• [Material for this exercise]:

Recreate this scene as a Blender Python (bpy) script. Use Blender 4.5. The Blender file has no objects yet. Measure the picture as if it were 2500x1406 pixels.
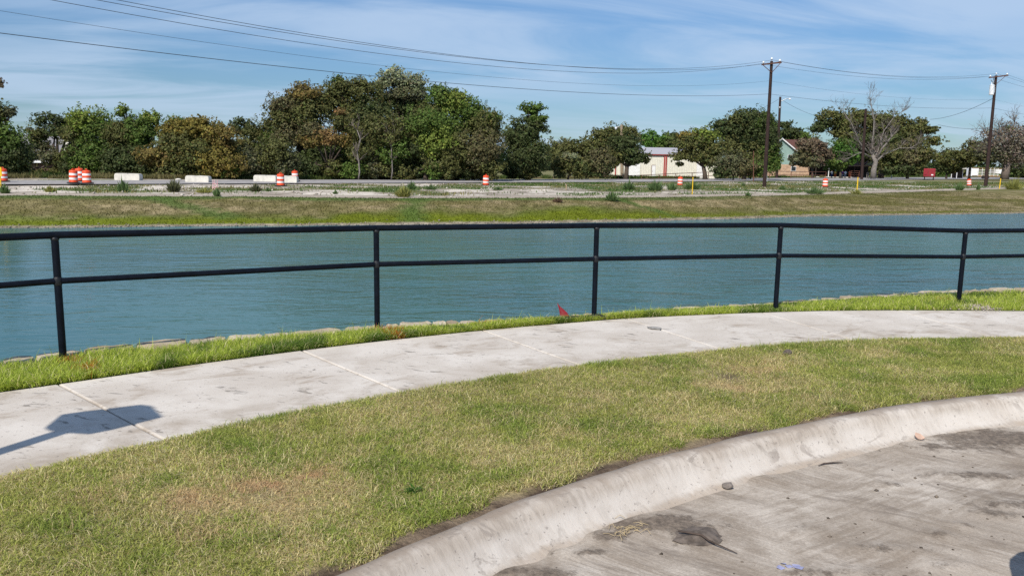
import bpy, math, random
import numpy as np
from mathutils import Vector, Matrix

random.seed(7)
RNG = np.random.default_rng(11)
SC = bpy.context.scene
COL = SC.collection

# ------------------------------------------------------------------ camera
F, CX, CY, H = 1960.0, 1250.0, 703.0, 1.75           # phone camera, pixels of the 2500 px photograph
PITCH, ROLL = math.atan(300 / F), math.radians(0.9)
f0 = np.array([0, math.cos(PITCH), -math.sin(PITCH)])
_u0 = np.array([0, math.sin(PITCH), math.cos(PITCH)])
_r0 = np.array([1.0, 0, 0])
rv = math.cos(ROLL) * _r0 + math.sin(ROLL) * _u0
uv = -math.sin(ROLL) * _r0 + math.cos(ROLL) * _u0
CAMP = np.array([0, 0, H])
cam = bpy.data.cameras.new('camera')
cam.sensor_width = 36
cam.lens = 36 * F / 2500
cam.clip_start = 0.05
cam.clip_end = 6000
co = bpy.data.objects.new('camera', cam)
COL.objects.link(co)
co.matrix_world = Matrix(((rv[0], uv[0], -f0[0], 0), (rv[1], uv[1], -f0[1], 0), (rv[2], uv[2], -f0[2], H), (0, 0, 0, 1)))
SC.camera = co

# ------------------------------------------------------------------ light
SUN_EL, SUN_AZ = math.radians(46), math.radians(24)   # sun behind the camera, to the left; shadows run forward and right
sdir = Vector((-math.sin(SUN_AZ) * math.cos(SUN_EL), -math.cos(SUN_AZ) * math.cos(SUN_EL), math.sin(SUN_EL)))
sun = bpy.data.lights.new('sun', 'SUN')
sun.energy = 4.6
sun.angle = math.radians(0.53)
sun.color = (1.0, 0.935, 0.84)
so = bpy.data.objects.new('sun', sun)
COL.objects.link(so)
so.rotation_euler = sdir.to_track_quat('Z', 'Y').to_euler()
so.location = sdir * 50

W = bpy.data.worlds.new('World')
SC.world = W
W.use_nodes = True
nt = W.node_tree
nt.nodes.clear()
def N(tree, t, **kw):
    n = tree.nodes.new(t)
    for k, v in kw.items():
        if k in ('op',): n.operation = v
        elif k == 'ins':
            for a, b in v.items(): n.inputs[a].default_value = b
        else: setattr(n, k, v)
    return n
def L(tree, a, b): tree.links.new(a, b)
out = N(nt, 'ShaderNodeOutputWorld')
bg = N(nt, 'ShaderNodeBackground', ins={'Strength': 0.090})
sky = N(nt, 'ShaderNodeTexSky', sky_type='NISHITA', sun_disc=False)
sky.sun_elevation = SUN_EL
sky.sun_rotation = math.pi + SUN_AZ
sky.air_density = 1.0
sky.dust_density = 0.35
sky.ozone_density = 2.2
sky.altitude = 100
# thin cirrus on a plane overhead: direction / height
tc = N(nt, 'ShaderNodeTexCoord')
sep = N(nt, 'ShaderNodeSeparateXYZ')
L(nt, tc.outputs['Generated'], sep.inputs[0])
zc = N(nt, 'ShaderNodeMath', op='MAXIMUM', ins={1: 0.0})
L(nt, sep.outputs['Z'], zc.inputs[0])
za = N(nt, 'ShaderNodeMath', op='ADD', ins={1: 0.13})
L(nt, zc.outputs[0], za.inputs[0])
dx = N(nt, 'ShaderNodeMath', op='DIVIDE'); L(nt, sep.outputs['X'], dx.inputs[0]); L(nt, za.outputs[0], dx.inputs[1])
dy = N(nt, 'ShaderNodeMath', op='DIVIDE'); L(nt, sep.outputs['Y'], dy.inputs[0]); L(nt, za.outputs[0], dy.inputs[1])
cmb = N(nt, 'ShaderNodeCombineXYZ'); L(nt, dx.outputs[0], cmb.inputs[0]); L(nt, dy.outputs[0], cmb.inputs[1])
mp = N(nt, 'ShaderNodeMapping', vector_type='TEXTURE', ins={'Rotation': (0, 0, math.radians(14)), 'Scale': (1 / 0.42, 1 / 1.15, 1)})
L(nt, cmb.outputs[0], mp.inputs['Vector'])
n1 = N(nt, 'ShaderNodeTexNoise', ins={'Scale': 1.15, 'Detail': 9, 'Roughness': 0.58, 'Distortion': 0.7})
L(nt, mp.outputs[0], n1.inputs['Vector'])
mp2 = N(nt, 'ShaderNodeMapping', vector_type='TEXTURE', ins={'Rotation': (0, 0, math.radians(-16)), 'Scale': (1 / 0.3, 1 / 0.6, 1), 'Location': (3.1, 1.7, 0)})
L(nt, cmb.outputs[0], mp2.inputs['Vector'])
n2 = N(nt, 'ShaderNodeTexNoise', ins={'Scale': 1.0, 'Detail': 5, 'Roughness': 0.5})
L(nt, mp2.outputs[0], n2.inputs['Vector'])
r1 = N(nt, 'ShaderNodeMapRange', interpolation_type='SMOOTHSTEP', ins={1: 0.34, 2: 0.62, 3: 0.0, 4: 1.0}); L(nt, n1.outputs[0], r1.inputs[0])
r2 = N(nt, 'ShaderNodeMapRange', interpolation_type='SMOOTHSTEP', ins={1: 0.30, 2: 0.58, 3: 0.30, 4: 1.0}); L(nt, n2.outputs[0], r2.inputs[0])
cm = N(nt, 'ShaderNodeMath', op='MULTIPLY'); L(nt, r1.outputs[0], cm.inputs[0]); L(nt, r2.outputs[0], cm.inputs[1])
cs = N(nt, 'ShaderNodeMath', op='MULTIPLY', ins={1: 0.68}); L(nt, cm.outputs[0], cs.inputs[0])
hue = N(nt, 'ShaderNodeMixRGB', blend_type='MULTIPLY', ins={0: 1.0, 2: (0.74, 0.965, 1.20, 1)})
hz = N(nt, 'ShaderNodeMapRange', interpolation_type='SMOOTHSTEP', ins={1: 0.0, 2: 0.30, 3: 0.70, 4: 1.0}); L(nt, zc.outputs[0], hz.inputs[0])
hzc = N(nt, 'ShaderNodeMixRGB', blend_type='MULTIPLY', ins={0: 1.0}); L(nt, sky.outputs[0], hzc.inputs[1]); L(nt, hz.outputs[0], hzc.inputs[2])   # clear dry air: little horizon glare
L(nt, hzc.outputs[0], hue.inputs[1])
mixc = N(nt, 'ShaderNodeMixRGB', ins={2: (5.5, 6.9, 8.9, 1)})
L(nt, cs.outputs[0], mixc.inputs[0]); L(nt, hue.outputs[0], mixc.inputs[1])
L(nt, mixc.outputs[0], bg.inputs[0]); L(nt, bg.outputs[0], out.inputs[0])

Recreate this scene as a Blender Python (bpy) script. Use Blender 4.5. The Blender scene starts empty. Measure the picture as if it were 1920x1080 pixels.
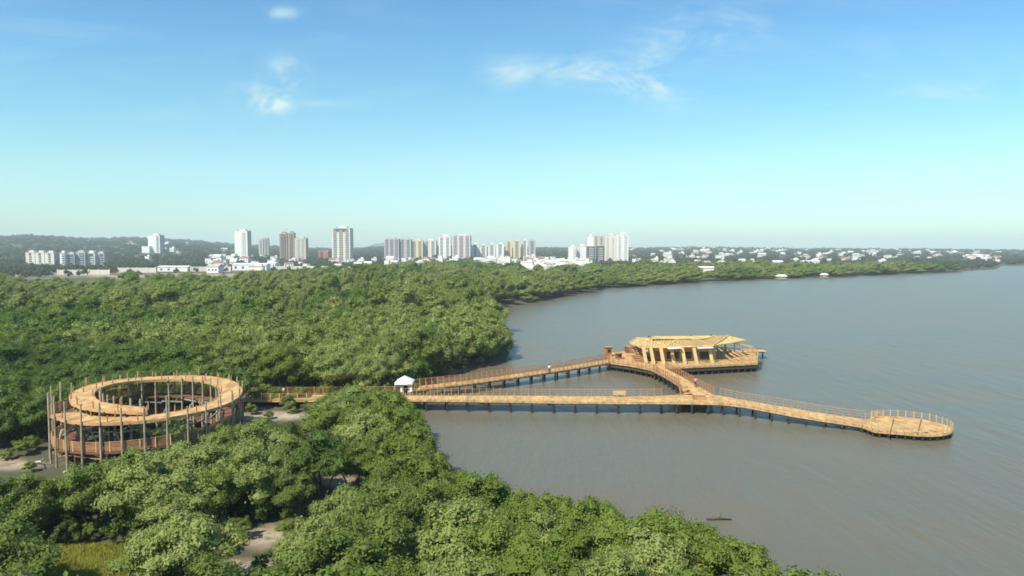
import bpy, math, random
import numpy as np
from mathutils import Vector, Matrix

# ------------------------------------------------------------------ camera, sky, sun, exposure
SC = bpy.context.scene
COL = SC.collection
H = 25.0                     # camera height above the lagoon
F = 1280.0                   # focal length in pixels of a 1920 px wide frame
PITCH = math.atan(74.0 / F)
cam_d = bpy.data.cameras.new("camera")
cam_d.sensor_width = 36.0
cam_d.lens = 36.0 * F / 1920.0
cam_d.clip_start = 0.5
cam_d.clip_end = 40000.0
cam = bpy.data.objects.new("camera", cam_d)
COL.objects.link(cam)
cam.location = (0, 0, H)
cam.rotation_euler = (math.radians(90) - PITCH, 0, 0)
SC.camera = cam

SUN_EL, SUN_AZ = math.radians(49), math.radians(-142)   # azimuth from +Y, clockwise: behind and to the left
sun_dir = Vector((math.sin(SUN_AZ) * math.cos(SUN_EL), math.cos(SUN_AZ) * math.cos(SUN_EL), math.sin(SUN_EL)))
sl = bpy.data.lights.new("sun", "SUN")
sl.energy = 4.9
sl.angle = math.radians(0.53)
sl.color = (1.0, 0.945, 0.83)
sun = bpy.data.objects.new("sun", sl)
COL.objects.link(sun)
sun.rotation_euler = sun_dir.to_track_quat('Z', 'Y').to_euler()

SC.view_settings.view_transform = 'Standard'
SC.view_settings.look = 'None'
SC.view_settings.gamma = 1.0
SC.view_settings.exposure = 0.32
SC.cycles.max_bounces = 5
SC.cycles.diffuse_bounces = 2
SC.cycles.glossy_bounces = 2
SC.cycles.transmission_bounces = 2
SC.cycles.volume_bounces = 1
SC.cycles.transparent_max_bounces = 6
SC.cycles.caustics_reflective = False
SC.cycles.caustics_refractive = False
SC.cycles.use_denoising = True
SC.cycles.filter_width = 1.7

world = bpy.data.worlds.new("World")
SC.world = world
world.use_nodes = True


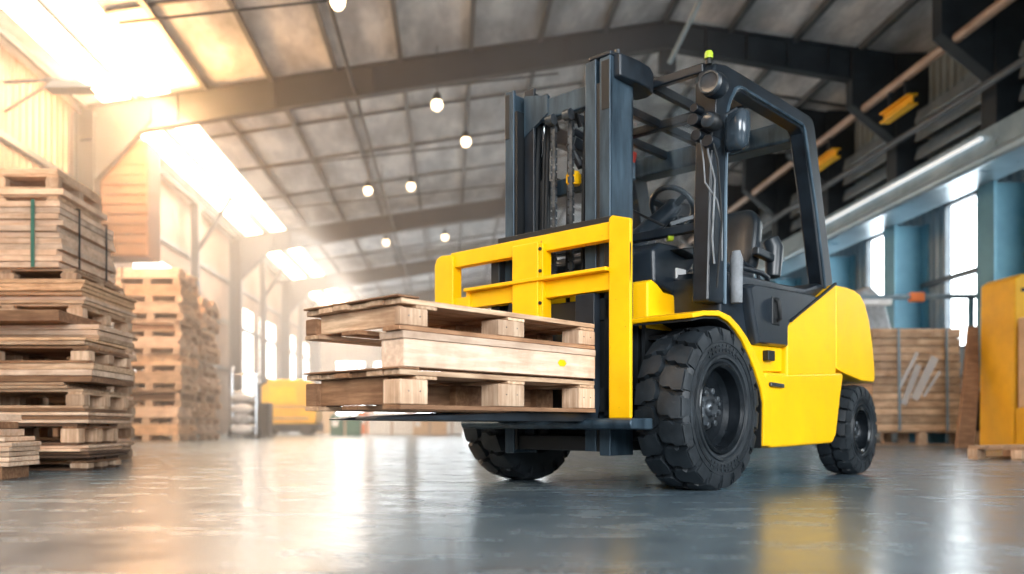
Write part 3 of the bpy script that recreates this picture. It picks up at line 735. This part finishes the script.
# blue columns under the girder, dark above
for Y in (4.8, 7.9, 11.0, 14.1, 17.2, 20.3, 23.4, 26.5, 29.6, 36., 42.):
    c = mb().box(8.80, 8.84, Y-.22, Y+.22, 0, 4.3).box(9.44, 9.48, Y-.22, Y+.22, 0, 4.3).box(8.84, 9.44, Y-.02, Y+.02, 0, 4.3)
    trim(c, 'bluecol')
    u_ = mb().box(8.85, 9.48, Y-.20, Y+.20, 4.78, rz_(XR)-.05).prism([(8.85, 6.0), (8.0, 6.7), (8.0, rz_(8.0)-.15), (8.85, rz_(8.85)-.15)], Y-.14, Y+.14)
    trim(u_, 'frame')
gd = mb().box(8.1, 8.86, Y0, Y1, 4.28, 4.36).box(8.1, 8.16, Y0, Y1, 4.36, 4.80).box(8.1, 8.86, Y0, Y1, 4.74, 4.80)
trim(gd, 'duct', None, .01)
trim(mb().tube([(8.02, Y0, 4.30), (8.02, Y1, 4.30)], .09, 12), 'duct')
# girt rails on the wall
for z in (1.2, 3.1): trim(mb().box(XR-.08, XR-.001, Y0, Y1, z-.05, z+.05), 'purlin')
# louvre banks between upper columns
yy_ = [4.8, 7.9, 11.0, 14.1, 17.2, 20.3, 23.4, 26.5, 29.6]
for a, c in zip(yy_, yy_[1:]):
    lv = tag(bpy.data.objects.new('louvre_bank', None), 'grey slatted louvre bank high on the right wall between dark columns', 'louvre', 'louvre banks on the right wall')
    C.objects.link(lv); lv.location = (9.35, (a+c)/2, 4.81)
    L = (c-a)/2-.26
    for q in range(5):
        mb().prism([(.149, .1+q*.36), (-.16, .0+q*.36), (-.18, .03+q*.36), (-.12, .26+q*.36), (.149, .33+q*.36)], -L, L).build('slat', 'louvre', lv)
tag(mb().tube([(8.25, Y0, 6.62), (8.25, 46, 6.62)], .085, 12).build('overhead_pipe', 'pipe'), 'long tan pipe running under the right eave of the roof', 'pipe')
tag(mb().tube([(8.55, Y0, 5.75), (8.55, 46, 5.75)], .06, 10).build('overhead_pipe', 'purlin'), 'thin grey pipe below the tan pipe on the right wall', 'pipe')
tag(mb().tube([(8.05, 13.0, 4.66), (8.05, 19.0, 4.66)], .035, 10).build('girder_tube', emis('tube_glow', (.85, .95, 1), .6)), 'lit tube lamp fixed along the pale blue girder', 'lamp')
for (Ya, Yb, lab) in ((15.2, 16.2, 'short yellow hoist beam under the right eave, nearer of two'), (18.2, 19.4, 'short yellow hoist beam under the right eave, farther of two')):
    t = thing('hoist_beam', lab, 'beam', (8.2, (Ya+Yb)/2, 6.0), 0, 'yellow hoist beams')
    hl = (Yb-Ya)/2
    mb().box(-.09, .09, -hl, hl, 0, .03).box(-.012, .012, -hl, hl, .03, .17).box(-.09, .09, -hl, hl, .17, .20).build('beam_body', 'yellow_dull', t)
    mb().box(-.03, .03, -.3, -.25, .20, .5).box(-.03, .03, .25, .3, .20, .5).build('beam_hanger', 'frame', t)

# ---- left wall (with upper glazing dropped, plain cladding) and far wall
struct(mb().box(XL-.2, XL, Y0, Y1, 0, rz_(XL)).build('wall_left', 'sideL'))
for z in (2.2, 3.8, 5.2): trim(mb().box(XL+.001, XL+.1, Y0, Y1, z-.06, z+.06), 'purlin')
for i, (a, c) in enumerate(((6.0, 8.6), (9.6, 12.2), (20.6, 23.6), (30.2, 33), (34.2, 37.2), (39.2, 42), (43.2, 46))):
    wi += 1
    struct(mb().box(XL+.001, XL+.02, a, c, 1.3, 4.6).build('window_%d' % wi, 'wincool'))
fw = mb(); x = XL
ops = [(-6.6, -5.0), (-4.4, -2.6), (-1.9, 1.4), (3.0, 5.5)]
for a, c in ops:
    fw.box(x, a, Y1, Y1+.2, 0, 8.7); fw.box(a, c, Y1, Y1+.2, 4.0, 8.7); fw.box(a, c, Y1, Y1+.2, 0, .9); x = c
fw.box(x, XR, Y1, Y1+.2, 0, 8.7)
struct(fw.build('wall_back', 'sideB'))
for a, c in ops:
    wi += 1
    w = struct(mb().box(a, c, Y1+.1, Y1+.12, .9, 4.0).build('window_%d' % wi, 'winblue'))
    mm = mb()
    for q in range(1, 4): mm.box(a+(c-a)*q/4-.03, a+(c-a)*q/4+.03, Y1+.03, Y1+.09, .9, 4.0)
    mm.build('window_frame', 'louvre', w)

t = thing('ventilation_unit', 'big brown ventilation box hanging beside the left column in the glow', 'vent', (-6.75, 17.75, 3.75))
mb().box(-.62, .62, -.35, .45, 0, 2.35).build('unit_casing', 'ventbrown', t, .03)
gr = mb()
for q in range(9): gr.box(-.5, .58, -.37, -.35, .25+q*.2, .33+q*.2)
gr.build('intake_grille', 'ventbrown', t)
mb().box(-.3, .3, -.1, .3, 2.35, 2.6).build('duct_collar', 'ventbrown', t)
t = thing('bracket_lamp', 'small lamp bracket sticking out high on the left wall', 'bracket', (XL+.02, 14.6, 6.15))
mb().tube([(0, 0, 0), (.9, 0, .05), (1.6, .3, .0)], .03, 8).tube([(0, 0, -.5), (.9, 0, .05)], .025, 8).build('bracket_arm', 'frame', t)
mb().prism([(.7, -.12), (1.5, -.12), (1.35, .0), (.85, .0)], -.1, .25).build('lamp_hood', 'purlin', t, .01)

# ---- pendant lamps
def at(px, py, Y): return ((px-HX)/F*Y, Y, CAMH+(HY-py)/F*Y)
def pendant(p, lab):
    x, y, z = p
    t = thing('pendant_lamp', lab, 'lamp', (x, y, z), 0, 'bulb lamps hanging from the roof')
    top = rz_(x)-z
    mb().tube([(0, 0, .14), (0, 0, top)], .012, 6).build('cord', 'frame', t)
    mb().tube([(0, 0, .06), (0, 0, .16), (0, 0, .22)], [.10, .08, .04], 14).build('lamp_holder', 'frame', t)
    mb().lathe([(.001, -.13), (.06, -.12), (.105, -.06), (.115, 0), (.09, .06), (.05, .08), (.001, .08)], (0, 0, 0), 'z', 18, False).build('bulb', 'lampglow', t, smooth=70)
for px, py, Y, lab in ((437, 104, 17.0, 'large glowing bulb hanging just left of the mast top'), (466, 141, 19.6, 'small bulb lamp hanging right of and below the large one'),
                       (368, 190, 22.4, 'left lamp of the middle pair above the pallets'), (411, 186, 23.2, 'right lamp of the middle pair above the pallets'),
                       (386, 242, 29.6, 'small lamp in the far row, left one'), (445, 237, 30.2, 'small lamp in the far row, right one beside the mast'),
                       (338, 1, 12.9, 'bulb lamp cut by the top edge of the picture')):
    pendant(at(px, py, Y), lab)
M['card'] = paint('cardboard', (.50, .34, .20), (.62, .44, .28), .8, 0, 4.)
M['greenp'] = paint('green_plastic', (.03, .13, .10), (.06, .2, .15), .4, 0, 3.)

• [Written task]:
Copy only the part of the records that runs from the first line to the line with "SC.camera = co", ends included, leaving pictures out.

• [Full response]:
Recreate this scene as a Blender Python (bpy) script. Use Blender 4.5. The Blender file has no objects yet. Measure the picture as if it were 2500x1406 pixels.
import bpy, math, random
import numpy as np
from mathutils import Vector, Matrix

random.seed(7)
RNG = np.random.default_rng(11)
SC = bpy.context.scene
COL = SC.collection

# ------------------------------------------------------------------ camera
F, CX, CY, H = 1960.0, 1250.0, 703.0, 1.75           # phone camera, pixels of the 2500 px photograph
PITCH, ROLL = math.atan(300 / F), math.radians(0.9)
f0 = np.array([0, math.cos(PITCH), -math.sin(PITCH)])
_u0 = np.array([0, math.sin(PITCH), math.cos(PITCH)])
_r0 = np.array([1.0, 0, 0])
rv = math.cos(ROLL) * _r0 + math.sin(ROLL) * _u0
uv = -math.sin(ROLL) * _r0 + math.cos(ROLL) * _u0
CAMP = np.array([0, 0, H])
cam = bpy.data.cameras.new('camera')
cam.sensor_width = 36
cam.lens = 36 * F / 2500
cam.clip_start = 0.05
cam.clip_end = 6000
co = bpy.data.objects.new('camera', cam)
COL.objects.link(co)
co.matrix_world = Matrix(((rv[0], uv[0], -f0[0], 0), (rv[1], uv[1], -f0[1], 0), (rv[2], uv[2], -f0[2], H), (0, 0, 0, 1)))
SC.camera = co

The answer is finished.